Saya teringat akan kata-kata mustajab Alvin Toffler. Tentang buta-huruf, atau illiterasi.
Katanya,“Di masa yang akan datang, orang yang buta aksara bukan semata-mata mereka yang tidak bisa membaca-menulis. Akan tetapi, orang yang buta aksara adalah yang buta-literasi, yang tidak membaca dan tidak menulis”.
Definisi illiterasi: lack of knowledge in a particular subject; ignorance. Minimnya pengetahuan akan suatu hal khusus; ketidaktahuan.
Kita mafhum bersama bahwa Alvin Toffler adalah seorang hebat. Pria kelahiran 3 Oktober 1928, di New York ini dikenal sebagai pebisnis sukses Amerika, penulis, dan seorang ahli nujum yang bisa melihat masa depan.

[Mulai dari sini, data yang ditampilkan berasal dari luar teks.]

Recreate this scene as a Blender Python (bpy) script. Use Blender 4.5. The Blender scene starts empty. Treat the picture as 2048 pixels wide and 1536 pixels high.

Apa yang dikemukakan Toffler perlu kita camkan, sekaligus renungkan. Apakah kita, di zaman milenial ini, mau tergerus oleh perubahan yang tidak bisa untuk dibendung siapa pun?

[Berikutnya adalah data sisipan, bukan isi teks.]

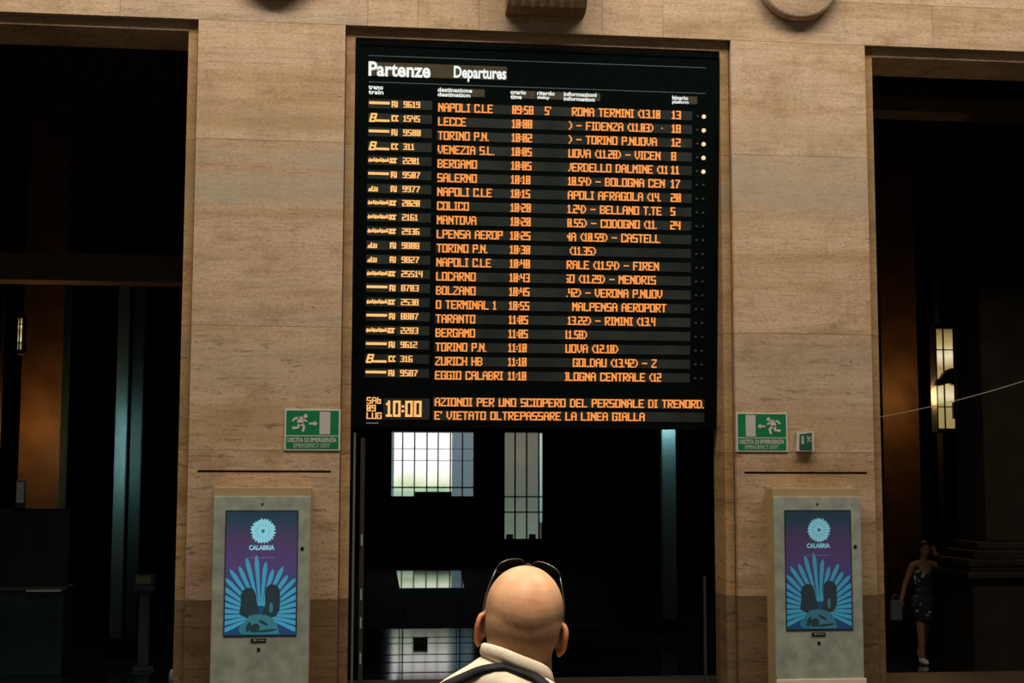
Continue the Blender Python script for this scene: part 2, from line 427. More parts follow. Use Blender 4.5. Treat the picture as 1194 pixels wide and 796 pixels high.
def column(name, x0, x1, y, z0, z1, mat, label, depth=.55, panel=None):
    r = empty(name, ((x0+x1)/2, y+depth/2, -.33), label=label, cat='pillar')
    w = (x1-x0)/2
    mbox('shaft', mat, r, -w, w, -depth/2, depth/2, .25, z1+.33, bevel=.015)
    bm = bmesh.new()
    box(bm, -w-.05, w+.05, -depth/2-.05, depth/2+.05, 0, .18, bevel=.01)
    box(bm, -w-.025, w+.025, -depth/2-.025, depth/2+.025, .18, .26, bevel=.02)
    from_bm('base', bm, M['dark_stone'], r)
    return r
column('marble_pillar', -4.42, -3.87, 6.0, 0, 7.5, M['amber_stone'], 'amber lit marble pillar in the left doorway beside a narrow lamp')
column('marble_pillar', 7.90, 8.46, 6.0, 0, 7.5, M['amber_stone'], 'amber lit marble pillar in the right doorway left of the tall lantern')
r = column('steel_pillar', -3.14, -2.98, 6.0, 0, 5.0, M['teal_metal'], 'satin steel post with a teal sheen in the left doorway', depth=.12)
r = column('steel_pillar', -2.94, -2.78, 6.05, 0, 5.0, plain('dim_steel', (.012, .022, .022), .6, spec=.1), 'darker slim post just right of the teal one in the left doorway', depth=.12)
r = column('steel_pillar', 5.02, 5.25, 8.0, 0, 5.5, M['teal_metal'], 'steel post catching pale teal light below the right end of the board', depth=.15)

# tall lanterns
def lantern(x0, x1, y, z0, z1, label, sil=True):
    r = empty('wall_lantern', ((x0+x1)/2, y, z0), label=label, cat='lantern', group=None)
    w = (x1-x0)/2; h = z1-z0
    m = ramp_mat('lantern_glass', [(0, (.34, .26, .10)), (.22, (.42, .33, .13)), (.33, (.95, .80, .48)), (.44, (.62, .47, .2)), (.60, (.42, .28, .11)), (.73, (.95, .82, .52)), (.86, (.5, .36, .13)), (1, (.16, .10, .035))], .85, 'Z', 0, h, blotch=.10, scale=5)
    d = .09
    for a, b in ((-w, -w*.22), (-w*.10, w)):
        for q0, q1 in ((.01, .215*h), (.225*h, .78*h), (.79*h, h-.01)):
            mbox('glass_panel', m, r, a+.004, b-.004, -d, -d+.012, q0, q1)
    bm = bmesh.new()
    for x in (-w, -w*.16, w): box(bm, x-.010, x+.010, -d-.01, d, -.01, h+.01)
    for z in (0, .22*h, .785*h, h): box(bm, -w, w, -d-.008, -d+.004, z-.008, z+.008)
    box(bm, -w-.01, w+.01, -d-.02, d, h, h+.05, bevel=.01); box(bm, -w-.01, w+.01, -d-.02, d, -.05, 0, bevel=.01)
    box(bm, -w, w, d-.02, d, 0, h)
    from_bm('lantern_frame', bm, M['black'], r)
    if sil:
        bm = bmesh.new()
        prism(bm, [(-.19, .425*h), (-.14, .42*h), (-.08, .43*h), (-.02, .445*h), (.03, .45*h), (.08, .43*h), (w+.02, .435*h), (w+.04, .49*h), (w+.03, .545*h), (.11, .585*h), (.06, .60*h), (.0, .585*h), (-.06, .55*h), (-.11, .50*h), (-.17, .46*h)], -d-.10, -d-.015)
        from_bm('scroll_bracket', bm, M['black'], r)
        mbox('switch_box', M['black'], r, .075, w+.02, -d-.07, -d-.012, .10*h, .265*h, bevel=.01)
    return r
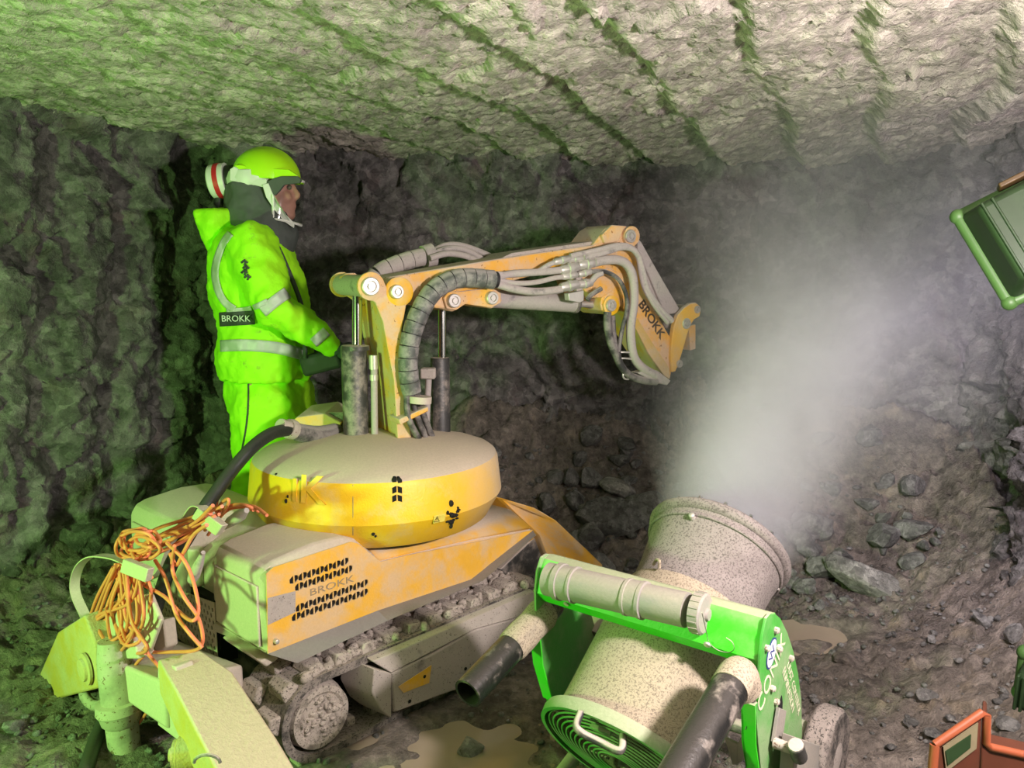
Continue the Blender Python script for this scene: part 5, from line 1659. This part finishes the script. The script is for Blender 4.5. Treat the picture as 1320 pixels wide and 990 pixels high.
def torus(c, ax, R, r, seg=56, rs=12):
    a = Vector(ax).normalized(); x = a.orthogonal().normalized(); y = a.cross(x)
    vs, fs = [], []
    for i in range(seg):
        t = 2 * PI * i / seg; d = x * math.cos(t) + y * math.sin(t)
        for k in range(rs):
            q = 2 * PI * k / rs
            vs.append(Vector(c) + d * (R + r * math.cos(q)) + a * r * math.sin(q))
    for i in range(seg):
        for k in range(rs):
            fs.append((i * rs + k, ((i + 1) % seg) * rs + k, ((i + 1) % seg) * rs + (k + 1) % rs, i * rs + (k + 1) % rs))
    return MB().add(vs, fs)
noz = torus(PR + CA * CL, CA, 0.180, 0.016).build('nozzle_ring', 'bell_coat', cannon, 0, 179)
for k in range(16):
    t = 2 * PI * k / 16 + .1
    d = CR * math.cos(t) + CB * math.sin(t)
    p = PR + CA * (CL + .012) + d * 0.176
    sub(MB().lathe(p, CA + d * -.15, [(0, .007), (.008, .007), (.008, .005), (.016, .005), (.020, .002)], 8).build('nozzle', 'chrome', None), noz)
torus(PR + CA * (CL - .035), CA, 0.181, 0.0045, 56, 8).build('feed_line', 'bell_coat', cannon, 0, 179)
MB().lathe(cw(-.01, CL - .045, .178), CB, [(0, .008), (.012, .008), (.014, .005)], 10).build('line_fitting', 'pin_steel', cannon)
MB().lathe(cpl(994, 757, CL - .04), CR, [(0, .006), (.014, .006), (.014, .004), (.022, .004)], 8).build('line_fitting', 'pin_steel', cannon)
hk = [cpb(842, 728, .17), cpb(846, 722, .185), cpb(850, 723, .19), cpb(850, 732, .175)]
MB().tube(spline(hk, 4), .004, 8).build('lifting_eye', 'drum_coat', cannon, 0, 60)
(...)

Buta huruf di masa datang, menurut Toffler adalah: lack of knowledge in a particular subject; ignorance.
Atau justru sebaliknya: menjadi bagian dalam arus pusaran perubahan itu. Setidaknya, tidak tenggelam dan hanya naik turun bertahan mengikuti arus gelombang?
Buta huruf di masa yang akan datang bukan (lagi) sekadar tidak dapat membaca dan menulis. Namun, buta huruf di era digital adalah seorang yang tidak berpengetahuan khusus, yang tidak (dapat) mengenali dunia sekitarnya.
Pemikiran Toffler dalam. Buta huruf ternyata esensinya sama dari masa ke masa sama, meski ujudnya berbeda.